• To be done
Wherever "scene" appears in a line, list that line.

=== Recorded information ===

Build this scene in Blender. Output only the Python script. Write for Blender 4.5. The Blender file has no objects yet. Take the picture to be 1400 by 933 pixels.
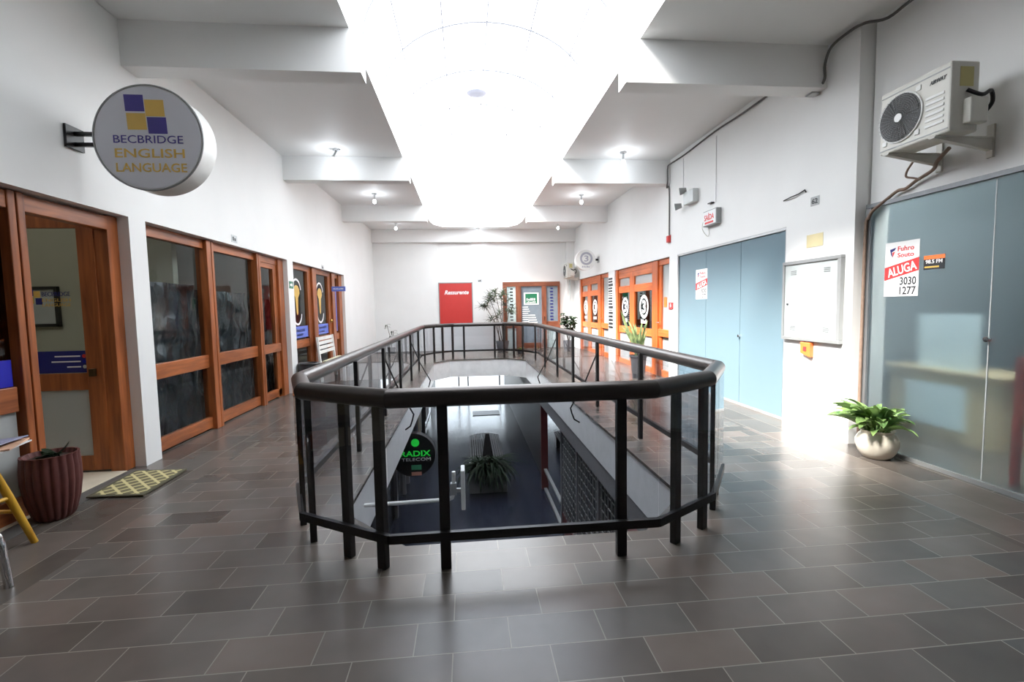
import bpy, bmesh, math, random
from mathutils import Vector, Matrix
from math import sin, cos, pi, radians
random.seed(7)
SC = bpy.context.scene
COL = SC.collection

# ------------------------------------------------------------------ materials
def S(r, g, b):
    f = lambda c: (c/255/12.92) if c/255 <= .04045 else ((c/255+.055)/1.055)**2.4
    return (f(r), f(g), f(b), 1)

MATS = {}
def new_mat(name):
    m = bpy.data.materials.new(name); m.use_nodes = True
    nt = m.node_tree
    for n in list(nt.nodes): nt.nodes.remove(n)
    out = nt.nodes.new('ShaderNodeOutputMaterial')
    MATS[name] = m
    return m, nt, out
def N(nt, typ, **kw):
    n = nt.nodes.new(typ)
    for k, v in kw.items():
        if k in n.inputs: n.inputs[k].default_value = v
        else: setattr(n, k, v)
    return n
def L(nt, a, b): nt.links.new(a, b)
def ramp(nt, fac, stops):
    r = nt.nodes.new('ShaderNodeValToRGB')
    e = r.color_ramp.elements
    while len(e) > 1: e.remove(e[-1])
    e[0].position = stops[0][0]; e[0].color = stops[0][1]
    for p, c in stops[1:]:
        x = e.new(p); x.color = c
    L(nt, fac, r.inputs['Fac'])
    return r

def plain(name, col, rough=.5, metal=0., spec=.5, noise=.06, scale=6., bump=0., emit=None, es=0., coat=0.):
    """a plain paint / plastic / metal with a little procedural unevenness"""
    m, nt, out = new_mat(name)
    p = N(nt, 'ShaderNodeBsdfPrincipled', Roughness=rough, Metallic=metal)
    p.inputs['Specular IOR Level'].default_value = spec
    p.inputs['Coat Weight'].default_value = coat
    tc = N(nt, 'ShaderNodeTexCoord')
    nz = N(nt, 'ShaderNodeTexNoise', Scale=scale, Detail=4.)
    L(nt, tc.outputs['Object'], nz.inputs['Vector'])
    a = tuple(min(1, c*(1-noise)) for c in col[:3])+(1,)
    b = tuple(min(1, c*(1+noise)) for c in col[:3])+(1,)
    r = ramp(nt, nz.outputs['Fac'], [(.3, a), (.7, b)])
    L(nt, r.outputs['Color'], p.inputs['Base Color'])
    if bump:
        bp = N(nt, 'ShaderNodeBump', Strength=bump, Distance=.01)
        L(nt, nz.outputs['Fac'], bp.inputs['Height']); L(nt, bp.outputs['Normal'], p.inputs['Normal'])
    if emit:
        p.inputs['Emission Color'].default_value = emit; p.inputs['Emission Strength'].default_value = es
    L(nt, p.outputs[0], out.inputs['Surface'])
    return m

def wood(name, dark, light, axis='Z', rough=.35):
    m, nt, out = new_mat(name)
    p = N(nt, 'ShaderNodeBsdfPrincipled', Roughness=rough)
    tc = N(nt, 'ShaderNodeTexCoord')
    mp = N(nt, 'ShaderNodeMapping')
    sc = {'Z': (14, 14, 1.2), 'Y': (14, 1.2, 14), 'X': (1.2, 14, 14)}[axis]
    mp.inputs['Scale'].default_value = sc
    L(nt, tc.outputs['Object'], mp.inputs['Vector'])
    nz = N(nt, 'ShaderNodeTexNoise', Scale=1.6, Detail=6., Distortion=.6)
    L(nt, mp.outputs[0], nz.inputs['Vector'])
    nb = N(nt, 'ShaderNodeTexNoise', Scale=1.3, Detail=2.)
    L(nt, tc.outputs['Object'], nb.inputs['Vector'])
    ad = N(nt, 'ShaderNodeMath', operation='ADD'); L(nt, nz.outputs['Fac'], ad.inputs[0])
    ml = N(nt, 'ShaderNodeMath', operation='MULTIPLY'); ml.inputs[1].default_value = .5
    L(nt, nb.outputs['Fac'], ml.inputs[0]); L(nt, ml.outputs[0], ad.inputs[1])
    r = ramp(nt, ad.outputs[0], [(.45, dark), (1.0, light)])
    L(nt, r.outputs['Color'], p.inputs['Base Color'])
    L(nt, p.outputs[0], out.inputs['Surface'])
    return m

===

• Task result
Build this scene in Blender. Output only the Python script. Write for Blender 4.5. The Blender file has no objects yet. Take the picture to be 1400 by 933 pixels.
SC = bpy.context.scene